TS1 (incomplete) Typescript, leaves numbered 4–15 (1–3 are missing), made from Hobby’s notes and revised: ‘I want . . . confessedly exhausted.’ (251.19–254.29).TS2 (incomplete) Typescript, leaves numbered 150–60 (147–49 are missing), made from the revised TS1 and further revised: ‘time to . . . confessedly exhausted.’ (251.15–254.29).
TS4 Typescript, leaves numbered 408–21, made from the revised TS1.

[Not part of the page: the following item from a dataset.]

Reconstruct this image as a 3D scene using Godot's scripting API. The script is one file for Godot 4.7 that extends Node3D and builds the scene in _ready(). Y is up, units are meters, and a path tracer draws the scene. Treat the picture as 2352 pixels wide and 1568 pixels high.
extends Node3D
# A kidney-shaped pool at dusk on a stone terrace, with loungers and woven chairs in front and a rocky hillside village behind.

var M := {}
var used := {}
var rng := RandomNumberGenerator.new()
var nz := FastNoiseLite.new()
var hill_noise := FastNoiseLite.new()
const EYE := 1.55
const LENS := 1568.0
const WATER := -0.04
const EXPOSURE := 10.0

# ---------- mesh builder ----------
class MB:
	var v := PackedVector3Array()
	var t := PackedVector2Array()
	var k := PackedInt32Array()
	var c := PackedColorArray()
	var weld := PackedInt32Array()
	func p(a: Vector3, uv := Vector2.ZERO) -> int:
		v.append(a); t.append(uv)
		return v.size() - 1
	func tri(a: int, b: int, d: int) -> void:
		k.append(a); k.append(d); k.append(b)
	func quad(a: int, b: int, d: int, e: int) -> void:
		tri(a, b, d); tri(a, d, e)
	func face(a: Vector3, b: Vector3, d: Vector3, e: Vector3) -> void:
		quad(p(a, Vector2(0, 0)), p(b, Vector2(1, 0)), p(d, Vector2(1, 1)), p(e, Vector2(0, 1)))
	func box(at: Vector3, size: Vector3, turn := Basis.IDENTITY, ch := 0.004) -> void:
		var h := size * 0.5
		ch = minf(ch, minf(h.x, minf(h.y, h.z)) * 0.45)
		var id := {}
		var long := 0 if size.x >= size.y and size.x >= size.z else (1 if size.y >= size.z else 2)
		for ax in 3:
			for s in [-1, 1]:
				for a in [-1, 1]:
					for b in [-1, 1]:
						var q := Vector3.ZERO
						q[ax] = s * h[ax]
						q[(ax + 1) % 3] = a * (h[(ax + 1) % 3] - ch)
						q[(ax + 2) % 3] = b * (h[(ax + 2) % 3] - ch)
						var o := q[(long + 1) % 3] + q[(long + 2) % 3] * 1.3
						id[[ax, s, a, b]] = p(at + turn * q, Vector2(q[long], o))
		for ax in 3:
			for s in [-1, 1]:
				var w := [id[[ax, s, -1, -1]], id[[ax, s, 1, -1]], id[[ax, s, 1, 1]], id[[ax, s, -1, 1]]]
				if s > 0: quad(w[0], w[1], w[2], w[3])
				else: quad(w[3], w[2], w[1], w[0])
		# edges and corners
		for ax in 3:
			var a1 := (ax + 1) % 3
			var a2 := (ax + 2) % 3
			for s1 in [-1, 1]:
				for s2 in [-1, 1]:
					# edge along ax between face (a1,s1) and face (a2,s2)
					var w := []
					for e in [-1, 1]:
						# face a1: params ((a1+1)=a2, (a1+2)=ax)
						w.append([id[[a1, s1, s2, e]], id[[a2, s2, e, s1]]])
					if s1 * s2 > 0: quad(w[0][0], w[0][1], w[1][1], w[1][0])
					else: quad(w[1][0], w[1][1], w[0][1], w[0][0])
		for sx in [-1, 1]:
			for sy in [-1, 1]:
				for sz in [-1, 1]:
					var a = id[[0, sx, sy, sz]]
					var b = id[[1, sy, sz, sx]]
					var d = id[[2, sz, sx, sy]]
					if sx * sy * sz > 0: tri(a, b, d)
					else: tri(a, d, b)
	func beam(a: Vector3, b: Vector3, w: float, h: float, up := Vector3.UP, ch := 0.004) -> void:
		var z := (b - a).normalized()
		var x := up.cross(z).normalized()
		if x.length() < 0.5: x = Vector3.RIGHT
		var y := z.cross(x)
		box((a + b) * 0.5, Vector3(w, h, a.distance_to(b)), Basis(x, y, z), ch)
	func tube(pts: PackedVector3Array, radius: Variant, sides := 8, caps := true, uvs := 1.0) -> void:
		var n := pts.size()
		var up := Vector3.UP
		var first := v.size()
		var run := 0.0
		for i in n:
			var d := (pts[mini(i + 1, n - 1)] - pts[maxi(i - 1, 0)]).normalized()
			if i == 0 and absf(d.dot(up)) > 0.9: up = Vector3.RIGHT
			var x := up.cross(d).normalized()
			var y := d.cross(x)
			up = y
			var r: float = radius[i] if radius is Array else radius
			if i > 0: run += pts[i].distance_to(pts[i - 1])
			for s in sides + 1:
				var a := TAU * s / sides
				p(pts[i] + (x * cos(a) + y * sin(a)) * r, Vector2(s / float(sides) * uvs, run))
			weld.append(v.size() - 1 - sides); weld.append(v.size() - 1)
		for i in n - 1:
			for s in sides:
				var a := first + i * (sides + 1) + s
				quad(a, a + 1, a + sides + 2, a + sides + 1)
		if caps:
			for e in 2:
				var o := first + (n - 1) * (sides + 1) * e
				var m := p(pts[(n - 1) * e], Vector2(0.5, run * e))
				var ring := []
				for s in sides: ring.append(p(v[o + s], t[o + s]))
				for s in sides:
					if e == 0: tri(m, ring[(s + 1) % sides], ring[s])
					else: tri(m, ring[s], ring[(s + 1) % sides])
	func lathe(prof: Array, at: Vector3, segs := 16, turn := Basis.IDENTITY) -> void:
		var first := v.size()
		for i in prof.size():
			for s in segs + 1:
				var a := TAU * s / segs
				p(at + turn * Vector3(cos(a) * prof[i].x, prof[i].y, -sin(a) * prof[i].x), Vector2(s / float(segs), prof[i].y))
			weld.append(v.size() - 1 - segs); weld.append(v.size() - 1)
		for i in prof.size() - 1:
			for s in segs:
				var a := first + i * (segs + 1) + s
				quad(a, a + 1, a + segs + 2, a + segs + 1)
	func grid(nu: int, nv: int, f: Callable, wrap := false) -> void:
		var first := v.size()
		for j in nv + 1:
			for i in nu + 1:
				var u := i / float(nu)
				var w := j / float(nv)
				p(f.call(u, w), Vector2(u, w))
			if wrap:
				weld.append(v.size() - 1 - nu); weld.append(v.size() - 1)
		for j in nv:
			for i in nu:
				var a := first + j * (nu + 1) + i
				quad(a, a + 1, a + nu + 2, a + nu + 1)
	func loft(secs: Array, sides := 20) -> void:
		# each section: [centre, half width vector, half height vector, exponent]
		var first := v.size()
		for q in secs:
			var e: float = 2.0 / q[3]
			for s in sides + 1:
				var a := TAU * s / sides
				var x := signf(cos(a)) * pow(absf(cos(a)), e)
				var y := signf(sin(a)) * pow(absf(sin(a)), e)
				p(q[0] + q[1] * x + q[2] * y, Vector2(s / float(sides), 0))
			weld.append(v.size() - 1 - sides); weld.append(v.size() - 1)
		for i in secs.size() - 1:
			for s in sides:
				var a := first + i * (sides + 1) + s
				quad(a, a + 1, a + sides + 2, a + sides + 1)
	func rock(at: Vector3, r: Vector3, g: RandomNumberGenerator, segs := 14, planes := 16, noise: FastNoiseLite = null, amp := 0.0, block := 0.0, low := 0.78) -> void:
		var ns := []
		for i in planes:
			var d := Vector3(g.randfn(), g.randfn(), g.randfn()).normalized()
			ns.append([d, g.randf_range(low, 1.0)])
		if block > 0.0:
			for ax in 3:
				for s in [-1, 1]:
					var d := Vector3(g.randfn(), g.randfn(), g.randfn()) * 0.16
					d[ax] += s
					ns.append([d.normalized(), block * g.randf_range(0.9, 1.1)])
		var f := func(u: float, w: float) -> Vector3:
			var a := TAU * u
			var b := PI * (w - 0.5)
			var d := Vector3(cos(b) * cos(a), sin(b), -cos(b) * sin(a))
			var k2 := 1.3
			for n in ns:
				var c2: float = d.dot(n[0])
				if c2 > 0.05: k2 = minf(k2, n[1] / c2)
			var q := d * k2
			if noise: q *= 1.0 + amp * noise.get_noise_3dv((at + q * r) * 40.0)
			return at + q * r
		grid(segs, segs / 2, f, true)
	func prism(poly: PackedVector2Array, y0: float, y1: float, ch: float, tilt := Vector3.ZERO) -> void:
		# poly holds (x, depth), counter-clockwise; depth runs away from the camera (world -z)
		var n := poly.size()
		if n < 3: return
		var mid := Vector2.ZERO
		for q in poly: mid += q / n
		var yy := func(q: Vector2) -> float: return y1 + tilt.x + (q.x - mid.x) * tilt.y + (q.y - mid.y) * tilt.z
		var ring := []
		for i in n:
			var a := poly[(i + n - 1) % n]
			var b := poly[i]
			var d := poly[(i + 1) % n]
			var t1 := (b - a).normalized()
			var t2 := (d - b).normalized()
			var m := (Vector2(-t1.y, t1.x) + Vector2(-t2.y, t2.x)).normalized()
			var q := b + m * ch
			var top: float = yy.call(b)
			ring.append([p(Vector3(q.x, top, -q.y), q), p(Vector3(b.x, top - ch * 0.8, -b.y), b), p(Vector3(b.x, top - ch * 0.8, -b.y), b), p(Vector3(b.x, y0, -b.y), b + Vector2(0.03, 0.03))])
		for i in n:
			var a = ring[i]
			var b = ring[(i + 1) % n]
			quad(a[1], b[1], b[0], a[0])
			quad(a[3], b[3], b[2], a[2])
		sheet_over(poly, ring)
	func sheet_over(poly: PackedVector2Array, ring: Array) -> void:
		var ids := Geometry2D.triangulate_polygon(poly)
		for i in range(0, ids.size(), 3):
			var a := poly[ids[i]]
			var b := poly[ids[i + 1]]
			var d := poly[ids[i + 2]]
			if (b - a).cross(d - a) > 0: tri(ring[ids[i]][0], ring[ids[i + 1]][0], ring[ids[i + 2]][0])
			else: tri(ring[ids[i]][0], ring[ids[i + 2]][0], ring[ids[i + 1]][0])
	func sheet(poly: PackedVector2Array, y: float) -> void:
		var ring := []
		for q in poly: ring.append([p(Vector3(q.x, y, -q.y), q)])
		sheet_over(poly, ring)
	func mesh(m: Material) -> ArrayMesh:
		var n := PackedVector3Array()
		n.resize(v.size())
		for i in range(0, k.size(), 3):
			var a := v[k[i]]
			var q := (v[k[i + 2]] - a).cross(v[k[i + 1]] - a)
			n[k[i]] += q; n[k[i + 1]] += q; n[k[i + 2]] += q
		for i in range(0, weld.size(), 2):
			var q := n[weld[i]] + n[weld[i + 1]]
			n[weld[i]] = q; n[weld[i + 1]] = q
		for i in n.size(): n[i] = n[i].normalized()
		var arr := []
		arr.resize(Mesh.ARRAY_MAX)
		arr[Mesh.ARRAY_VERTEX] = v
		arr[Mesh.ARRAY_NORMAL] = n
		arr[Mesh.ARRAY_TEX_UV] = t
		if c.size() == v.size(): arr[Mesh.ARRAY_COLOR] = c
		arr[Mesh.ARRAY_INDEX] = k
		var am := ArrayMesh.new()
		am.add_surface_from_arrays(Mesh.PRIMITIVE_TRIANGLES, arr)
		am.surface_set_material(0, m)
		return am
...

The pages missing from TS1 and TS2 were discarded by Paine when he edited the dictation for MTA, which omits much of the corresponding text. TS4 is therefore the only source for the first part of the text, ‘January 9 . . . suggestions from’ (250 title–254.29). For a small portion of the text, TS1 is lost but TS2 survives (251.15–19). Hobby incorporated the revisions that Clemens made on TS1 into TS2, and they were incorporated into TS4 as well. TS4 has no authority for the text that survives in TS1. Where TS1 is missing, however, TS4 was collated and its one variant reported, because TS2 and TS4 derive independently from TS1 and therefore either may incorporate authorial readings not present in the other. When TS2 and TS4 agree, they confirm the readings of the missing portion of TS1.
In early 1907 Clemens considered publishing this dictation text in the NAR. Before his review, however, Paine read the typescript and suggested several revisions. He also wrote a lengthy marginal note on TS2, summarizing the contents and suggesting the addition of excerpts from two later ADs (19 January and 23 January 1906) to make up an installment of twenty-three pages. When Clemens decided that none of this dictation was ‘usable’, he (and Paine) had already marked up the last page of TS2 (page 160) with instructions about the excerpt from the AD of 19 January that would have followed it. He deleted the end of the account of the Big Bonanza on page 160 and added a fictitious dateline—‘Dictated March 12, 1906’—in lieu of the title ‘Dueling Again’, which Paine had suggested for the material from the AD of 19 January. This leaf was temporarily removed from the dictation, and folded and mailed to the NAR along with the rest of the printer’s copy for what became NAR 22, even though the only text it contained was the added March dateline.